■ **GIVEN INFORMATION**
+++

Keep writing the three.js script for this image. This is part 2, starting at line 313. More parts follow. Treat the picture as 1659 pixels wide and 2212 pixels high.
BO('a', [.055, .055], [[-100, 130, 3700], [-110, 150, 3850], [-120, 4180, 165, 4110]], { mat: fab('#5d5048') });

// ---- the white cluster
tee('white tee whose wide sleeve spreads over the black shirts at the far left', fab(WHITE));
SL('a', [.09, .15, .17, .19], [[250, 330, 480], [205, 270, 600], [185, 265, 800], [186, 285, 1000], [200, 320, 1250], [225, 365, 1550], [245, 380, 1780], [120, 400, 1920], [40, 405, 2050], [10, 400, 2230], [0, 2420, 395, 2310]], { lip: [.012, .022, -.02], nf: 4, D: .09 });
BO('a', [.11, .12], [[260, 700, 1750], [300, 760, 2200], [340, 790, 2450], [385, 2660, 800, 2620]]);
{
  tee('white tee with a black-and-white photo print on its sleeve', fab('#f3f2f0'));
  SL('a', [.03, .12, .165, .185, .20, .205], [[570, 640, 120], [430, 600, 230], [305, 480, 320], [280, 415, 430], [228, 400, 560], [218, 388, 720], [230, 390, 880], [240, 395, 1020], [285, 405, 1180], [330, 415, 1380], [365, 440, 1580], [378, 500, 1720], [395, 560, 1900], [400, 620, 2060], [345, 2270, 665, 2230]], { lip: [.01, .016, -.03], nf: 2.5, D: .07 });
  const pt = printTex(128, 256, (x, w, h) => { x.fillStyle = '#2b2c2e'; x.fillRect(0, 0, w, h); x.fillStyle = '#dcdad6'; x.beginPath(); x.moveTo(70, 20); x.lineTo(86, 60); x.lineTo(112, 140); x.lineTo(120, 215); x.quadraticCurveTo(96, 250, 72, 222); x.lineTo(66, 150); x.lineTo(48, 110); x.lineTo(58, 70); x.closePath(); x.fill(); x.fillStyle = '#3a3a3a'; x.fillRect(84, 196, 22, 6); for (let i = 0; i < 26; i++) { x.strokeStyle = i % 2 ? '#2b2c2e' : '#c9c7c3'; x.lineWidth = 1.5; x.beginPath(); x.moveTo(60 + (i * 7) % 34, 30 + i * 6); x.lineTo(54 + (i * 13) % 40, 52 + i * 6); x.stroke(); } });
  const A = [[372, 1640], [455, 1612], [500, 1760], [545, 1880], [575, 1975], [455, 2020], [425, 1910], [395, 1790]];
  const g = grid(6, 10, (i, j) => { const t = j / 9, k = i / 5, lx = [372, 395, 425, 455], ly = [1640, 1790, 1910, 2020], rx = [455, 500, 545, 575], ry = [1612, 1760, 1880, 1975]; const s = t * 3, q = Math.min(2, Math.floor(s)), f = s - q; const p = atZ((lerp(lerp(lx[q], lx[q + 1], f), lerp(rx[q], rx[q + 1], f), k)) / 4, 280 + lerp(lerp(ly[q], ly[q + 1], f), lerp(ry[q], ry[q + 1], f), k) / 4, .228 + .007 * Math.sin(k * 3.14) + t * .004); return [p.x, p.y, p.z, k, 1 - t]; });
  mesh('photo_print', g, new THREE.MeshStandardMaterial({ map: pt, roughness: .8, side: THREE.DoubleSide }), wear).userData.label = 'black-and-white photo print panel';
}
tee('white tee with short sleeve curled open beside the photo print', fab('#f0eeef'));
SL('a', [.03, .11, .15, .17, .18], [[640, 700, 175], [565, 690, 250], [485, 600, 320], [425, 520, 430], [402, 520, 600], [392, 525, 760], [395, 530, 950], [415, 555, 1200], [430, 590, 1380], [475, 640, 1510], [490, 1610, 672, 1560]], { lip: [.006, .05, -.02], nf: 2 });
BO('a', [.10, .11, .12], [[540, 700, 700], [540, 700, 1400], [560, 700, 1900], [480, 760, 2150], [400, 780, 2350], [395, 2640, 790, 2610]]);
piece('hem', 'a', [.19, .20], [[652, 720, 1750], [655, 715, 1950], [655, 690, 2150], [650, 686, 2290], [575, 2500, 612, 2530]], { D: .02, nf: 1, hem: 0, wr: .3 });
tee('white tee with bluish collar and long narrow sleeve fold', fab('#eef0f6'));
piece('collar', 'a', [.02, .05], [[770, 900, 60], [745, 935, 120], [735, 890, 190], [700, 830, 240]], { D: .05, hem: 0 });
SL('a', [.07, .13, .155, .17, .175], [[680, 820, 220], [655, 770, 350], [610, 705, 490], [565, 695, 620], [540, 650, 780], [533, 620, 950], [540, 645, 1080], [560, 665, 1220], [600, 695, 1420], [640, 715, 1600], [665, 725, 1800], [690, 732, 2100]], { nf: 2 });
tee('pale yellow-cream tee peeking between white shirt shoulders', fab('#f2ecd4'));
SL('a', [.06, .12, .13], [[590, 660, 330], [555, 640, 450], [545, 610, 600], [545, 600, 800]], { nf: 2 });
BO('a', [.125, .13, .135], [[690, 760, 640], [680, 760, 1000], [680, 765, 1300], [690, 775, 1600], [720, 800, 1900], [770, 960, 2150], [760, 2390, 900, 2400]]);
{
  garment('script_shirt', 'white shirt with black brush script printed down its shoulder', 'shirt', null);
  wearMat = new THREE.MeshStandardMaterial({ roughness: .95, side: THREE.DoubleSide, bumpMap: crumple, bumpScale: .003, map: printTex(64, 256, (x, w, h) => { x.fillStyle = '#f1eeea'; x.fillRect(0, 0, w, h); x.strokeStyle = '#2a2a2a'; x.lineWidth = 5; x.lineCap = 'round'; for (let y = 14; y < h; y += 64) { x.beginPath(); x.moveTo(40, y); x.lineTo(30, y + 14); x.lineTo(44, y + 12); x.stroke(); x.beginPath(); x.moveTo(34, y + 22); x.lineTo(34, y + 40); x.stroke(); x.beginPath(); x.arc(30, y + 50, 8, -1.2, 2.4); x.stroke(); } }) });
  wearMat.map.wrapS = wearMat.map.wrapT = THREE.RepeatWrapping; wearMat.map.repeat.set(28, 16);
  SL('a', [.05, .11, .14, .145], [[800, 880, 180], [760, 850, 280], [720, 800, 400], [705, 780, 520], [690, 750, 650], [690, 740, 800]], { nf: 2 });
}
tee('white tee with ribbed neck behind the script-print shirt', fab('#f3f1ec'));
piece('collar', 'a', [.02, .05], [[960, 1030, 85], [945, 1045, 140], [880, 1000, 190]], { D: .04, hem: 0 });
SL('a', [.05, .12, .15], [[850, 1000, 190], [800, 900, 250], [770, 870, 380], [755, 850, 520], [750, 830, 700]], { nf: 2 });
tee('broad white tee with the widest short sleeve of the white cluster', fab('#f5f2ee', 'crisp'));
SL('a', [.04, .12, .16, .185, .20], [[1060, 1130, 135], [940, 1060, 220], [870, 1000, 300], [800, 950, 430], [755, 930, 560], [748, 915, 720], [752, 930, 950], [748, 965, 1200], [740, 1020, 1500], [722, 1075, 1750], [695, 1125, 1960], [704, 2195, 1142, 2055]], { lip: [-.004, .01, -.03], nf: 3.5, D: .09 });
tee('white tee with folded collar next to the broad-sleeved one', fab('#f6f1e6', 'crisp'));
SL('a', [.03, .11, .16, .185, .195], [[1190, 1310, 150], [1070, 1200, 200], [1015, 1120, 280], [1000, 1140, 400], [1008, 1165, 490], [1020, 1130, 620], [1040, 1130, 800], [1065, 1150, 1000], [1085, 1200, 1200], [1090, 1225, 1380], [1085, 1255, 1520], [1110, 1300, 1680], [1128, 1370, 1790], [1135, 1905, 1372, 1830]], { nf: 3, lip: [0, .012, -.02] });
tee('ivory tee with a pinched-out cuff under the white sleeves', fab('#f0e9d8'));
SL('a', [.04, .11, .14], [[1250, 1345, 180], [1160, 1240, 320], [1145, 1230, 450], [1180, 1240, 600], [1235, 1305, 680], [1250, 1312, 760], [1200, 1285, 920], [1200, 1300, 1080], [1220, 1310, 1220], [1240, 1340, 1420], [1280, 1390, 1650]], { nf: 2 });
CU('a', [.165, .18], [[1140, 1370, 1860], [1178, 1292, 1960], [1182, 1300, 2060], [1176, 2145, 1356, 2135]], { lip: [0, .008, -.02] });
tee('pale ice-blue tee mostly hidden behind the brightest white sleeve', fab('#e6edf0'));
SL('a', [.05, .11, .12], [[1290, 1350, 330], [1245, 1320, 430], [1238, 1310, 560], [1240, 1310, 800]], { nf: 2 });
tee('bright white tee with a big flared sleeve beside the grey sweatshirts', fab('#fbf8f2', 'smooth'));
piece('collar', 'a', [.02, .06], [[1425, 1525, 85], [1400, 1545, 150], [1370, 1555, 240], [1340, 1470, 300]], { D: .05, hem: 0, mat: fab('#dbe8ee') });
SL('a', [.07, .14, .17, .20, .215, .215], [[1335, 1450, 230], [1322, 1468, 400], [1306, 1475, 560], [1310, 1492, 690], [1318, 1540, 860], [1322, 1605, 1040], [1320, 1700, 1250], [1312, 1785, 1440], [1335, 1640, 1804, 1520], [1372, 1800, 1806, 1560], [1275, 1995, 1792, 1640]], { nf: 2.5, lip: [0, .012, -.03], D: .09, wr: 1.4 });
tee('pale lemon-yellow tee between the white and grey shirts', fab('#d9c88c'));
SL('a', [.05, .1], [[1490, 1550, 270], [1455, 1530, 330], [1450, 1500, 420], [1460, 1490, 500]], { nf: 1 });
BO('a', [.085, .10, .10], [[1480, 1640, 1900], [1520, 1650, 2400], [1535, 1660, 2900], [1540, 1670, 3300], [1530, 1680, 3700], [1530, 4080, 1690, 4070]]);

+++

■ **OBJECTIVE**
In the listing above, how many lines hold the word "script"? Give the number and nothing more.

■ **THE ANSWER**
3